Stored data entries:
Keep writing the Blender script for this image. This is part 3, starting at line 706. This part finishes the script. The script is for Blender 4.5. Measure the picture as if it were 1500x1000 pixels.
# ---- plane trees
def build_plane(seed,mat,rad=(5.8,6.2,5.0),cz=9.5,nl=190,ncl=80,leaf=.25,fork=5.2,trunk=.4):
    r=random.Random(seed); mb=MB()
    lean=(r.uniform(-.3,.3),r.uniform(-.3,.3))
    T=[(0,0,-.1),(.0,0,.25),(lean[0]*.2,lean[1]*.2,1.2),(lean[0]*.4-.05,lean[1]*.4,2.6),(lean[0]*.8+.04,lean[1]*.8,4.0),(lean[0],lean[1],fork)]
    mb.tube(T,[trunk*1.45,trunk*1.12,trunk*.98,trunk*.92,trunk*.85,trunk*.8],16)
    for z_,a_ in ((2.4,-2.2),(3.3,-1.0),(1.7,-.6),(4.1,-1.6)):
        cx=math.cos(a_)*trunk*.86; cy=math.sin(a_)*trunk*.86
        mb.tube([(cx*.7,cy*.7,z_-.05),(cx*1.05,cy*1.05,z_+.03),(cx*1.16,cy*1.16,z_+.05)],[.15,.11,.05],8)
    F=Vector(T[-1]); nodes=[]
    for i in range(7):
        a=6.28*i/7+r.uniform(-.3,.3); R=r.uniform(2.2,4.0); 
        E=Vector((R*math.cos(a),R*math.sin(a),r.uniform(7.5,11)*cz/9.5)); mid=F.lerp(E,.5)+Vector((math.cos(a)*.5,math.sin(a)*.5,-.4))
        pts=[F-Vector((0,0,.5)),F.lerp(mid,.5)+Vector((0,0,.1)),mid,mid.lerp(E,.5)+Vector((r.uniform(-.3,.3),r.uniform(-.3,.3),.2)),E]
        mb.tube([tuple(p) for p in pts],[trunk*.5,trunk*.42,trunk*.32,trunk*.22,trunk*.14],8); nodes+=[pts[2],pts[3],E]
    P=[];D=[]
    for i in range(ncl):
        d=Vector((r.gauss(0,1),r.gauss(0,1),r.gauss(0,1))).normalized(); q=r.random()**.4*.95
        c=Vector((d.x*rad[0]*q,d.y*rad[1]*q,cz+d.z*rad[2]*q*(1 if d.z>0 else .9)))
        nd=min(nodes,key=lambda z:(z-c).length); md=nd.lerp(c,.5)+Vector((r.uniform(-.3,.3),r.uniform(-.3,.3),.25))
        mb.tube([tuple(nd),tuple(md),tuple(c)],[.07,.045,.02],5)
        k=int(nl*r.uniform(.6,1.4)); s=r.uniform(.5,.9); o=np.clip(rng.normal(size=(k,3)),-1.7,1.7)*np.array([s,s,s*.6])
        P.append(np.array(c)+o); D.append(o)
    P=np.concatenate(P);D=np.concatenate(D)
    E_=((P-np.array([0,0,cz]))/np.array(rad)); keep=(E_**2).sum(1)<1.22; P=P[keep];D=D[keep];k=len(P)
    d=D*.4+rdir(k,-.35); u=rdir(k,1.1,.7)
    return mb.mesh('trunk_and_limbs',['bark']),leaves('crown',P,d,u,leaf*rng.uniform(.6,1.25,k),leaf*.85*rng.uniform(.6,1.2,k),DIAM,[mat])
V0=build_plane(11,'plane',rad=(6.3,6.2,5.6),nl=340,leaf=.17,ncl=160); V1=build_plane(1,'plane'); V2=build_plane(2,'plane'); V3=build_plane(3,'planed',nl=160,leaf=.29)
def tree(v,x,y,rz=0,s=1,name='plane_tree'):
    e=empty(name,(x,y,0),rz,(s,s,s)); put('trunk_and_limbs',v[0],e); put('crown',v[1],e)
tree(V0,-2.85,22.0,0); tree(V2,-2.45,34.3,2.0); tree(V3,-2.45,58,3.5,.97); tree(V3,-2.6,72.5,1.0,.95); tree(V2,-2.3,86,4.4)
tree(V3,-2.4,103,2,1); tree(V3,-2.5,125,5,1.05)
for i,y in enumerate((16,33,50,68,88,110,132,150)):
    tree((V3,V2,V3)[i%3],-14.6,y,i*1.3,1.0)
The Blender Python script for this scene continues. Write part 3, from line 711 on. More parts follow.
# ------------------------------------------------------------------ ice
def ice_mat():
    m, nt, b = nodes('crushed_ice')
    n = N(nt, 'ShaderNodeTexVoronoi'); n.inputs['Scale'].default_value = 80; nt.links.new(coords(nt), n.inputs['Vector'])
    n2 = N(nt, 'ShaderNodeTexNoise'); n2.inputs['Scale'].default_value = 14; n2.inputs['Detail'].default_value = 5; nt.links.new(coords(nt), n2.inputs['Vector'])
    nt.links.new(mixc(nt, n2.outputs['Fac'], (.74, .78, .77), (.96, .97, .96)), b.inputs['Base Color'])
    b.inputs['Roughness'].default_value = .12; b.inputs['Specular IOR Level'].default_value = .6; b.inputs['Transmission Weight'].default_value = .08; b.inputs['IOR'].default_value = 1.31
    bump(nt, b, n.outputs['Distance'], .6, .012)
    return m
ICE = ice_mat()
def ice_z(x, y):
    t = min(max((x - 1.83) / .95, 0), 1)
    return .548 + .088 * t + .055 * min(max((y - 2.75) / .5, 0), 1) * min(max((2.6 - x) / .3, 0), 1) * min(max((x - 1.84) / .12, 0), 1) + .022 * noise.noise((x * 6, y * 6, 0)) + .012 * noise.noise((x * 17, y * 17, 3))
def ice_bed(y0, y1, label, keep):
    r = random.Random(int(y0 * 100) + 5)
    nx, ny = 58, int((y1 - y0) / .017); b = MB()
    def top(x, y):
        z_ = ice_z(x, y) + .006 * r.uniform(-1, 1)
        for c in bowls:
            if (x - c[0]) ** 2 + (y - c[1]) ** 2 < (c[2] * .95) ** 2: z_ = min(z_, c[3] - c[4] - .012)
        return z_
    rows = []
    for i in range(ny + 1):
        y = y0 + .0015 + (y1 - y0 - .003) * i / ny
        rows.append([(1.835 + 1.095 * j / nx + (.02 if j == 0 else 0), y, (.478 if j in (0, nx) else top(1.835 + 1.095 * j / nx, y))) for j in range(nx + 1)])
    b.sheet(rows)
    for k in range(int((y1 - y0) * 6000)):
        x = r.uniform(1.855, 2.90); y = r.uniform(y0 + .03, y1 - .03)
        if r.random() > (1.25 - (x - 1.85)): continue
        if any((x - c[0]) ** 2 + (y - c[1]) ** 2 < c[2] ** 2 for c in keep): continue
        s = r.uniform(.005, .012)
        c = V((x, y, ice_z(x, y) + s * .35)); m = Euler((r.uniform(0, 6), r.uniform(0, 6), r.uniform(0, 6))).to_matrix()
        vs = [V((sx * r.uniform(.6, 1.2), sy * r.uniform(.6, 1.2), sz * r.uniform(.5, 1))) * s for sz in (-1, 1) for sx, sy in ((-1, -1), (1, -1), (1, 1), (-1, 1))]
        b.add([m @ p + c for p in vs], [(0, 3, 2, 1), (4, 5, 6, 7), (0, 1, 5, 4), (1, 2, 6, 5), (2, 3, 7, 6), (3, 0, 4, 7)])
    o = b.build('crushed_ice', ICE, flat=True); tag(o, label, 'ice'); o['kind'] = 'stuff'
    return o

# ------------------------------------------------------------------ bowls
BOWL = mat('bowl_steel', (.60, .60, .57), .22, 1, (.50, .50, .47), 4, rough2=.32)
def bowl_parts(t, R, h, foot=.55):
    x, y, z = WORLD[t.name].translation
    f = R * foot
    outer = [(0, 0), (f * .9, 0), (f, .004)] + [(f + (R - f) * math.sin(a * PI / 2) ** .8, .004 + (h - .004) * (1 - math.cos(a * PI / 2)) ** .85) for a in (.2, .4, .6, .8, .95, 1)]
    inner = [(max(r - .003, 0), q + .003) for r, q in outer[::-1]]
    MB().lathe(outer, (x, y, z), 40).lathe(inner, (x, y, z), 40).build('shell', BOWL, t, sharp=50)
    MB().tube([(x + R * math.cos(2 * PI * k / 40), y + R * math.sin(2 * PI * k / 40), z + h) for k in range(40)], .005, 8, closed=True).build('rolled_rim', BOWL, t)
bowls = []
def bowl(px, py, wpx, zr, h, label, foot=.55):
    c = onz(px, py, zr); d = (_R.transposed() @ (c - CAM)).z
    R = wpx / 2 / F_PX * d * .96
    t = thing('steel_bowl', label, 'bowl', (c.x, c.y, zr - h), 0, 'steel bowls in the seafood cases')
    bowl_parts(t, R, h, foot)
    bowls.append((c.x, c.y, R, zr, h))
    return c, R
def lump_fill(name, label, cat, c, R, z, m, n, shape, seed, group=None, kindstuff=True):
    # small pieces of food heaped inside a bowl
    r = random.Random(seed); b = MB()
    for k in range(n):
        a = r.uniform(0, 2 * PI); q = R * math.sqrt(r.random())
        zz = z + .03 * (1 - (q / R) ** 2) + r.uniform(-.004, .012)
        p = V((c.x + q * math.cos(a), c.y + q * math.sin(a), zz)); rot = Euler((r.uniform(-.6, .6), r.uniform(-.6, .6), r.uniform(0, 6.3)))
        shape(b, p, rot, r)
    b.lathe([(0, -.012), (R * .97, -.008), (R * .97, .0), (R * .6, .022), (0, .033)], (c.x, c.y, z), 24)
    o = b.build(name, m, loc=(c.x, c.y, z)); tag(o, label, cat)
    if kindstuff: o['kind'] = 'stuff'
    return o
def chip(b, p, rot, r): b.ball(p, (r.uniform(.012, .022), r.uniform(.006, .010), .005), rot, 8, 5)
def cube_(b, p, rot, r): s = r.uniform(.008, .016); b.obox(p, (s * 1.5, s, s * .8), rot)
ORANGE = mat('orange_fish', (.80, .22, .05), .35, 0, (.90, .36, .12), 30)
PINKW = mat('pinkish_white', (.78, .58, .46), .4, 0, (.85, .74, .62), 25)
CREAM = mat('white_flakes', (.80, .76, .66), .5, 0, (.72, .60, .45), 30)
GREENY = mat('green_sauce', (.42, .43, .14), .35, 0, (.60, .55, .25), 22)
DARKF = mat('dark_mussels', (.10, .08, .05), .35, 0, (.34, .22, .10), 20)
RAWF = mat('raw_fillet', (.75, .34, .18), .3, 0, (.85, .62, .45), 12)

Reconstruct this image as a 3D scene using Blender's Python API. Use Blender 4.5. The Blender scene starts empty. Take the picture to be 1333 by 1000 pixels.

### [WHAT IS BEING ASKED]
Report only the number of lines in the data above that contain "script".

### [RESULT BELOW]
2